Now, at a time when such play is inappropriate, I generally give a nod, a handshake, or a vague mumble, although there is evidently an affront felt particularly in the company of strangers. What is hard to communicate is that my intent is not an affront to those who have newly joined the pantheon of Ukrainian heroes, the ‘Heavenly Hundred’ (Небесна Сотнія), or even to the Ukrainian nation. It is simply an attempt to remain aware – even at times of heightened emotion – a sense of the historical significance that this slogan carries, what and who it has represented in the past, including values and actions that I cannot accept (both for family reasons and out of a an ethical position). The same stands for torchlight processions.
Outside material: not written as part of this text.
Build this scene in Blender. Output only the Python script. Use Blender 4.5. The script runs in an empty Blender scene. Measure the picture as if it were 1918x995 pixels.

More people, though, seem to be aware of what they are associated with than the everyday slogan.

What is noticeable is that in the very first days of what became Euromaidan, organisers and activists in the civic protests were suggesting alternatives to the then popular chant ‘Whose not jumping is a Moskal” (a Muscovite). And it had an effect.  However, that was in the days of the initial civic protests, which generally seemed to have been an upsurge of popular frustration and desire, as well as an indication of an unexpectedly vibrant although still fragmented and developing civil society in Ukraine. Nationalist symbols and organisations were evident, but not dominant, and seemed to largely indicate a kind of mobilising populist patriotic nationalism. Since the protests turned violent and fatal in Kyiv, nationalist-leaning organisations have become more prevalent and this is evident now in the city in terms of who and what is visible on the city streets as the face of protests and Euromaidan.

While defenders of the torchlight procession have suggested that people are free to mourn the dead and express their feelings as they wish, and that such a protest does not break any laws, this fails to explore the question of who has power over the city’s streets. Currently, as the various roadblocks and the Self-Defence/ Pravy Sektor-police patrols of the city’s streets suggest, it is the organisations who have fought and are prepared to fight who are given authority and become the public face of the post/pre-post-revolutionary city, as well as legitimacy for the future. This is not to say that the entire city has turned nationalist. Far from it. The everyday revolution continues.

Market-stall holders on the central market, previously in the hands of a Party of Regions figure, are now renting their stalls from the city which took control of the market. The stall-holders staged a protest and won out. Locals involved in a dispute with a garage cooperative also won their battle. This is all part of a general realisation that the biggest difference to everyday lives will be made by taking action against corruption which previously was largely treated as a necessary evil. Passports are now being issued according to regulations, rather than with extra payments required, while there is a widespread call for avoiding giving bribes in any situation. Even Women’s Day, 8 March, has been targeted – with parents asked not to give teachers presents, as is usual, and instead donate the value of any intended gifts to support those injured and the families of those killed on Maidan.

My fear, however, is that those organisations – Pravy Sektor, the Church and whoever else – who claim to have done the most for Maidan, measured in the number of deaths suffered or the level of spiritual inspiration purported to have been instilled in the people, will – as is already becoming evident – demand greater representation in the new structures of power. They will do so in the name of the people, claiming to represent them and speak for them, and thus claiming the right to seek policies in accordance with the organisations’ views. Speaking in the name of a singularly imagined people or nation, this will likely forget the disparate, diverse nature of Ukrainians (and others) who first came onto the squares of Ukraine in November.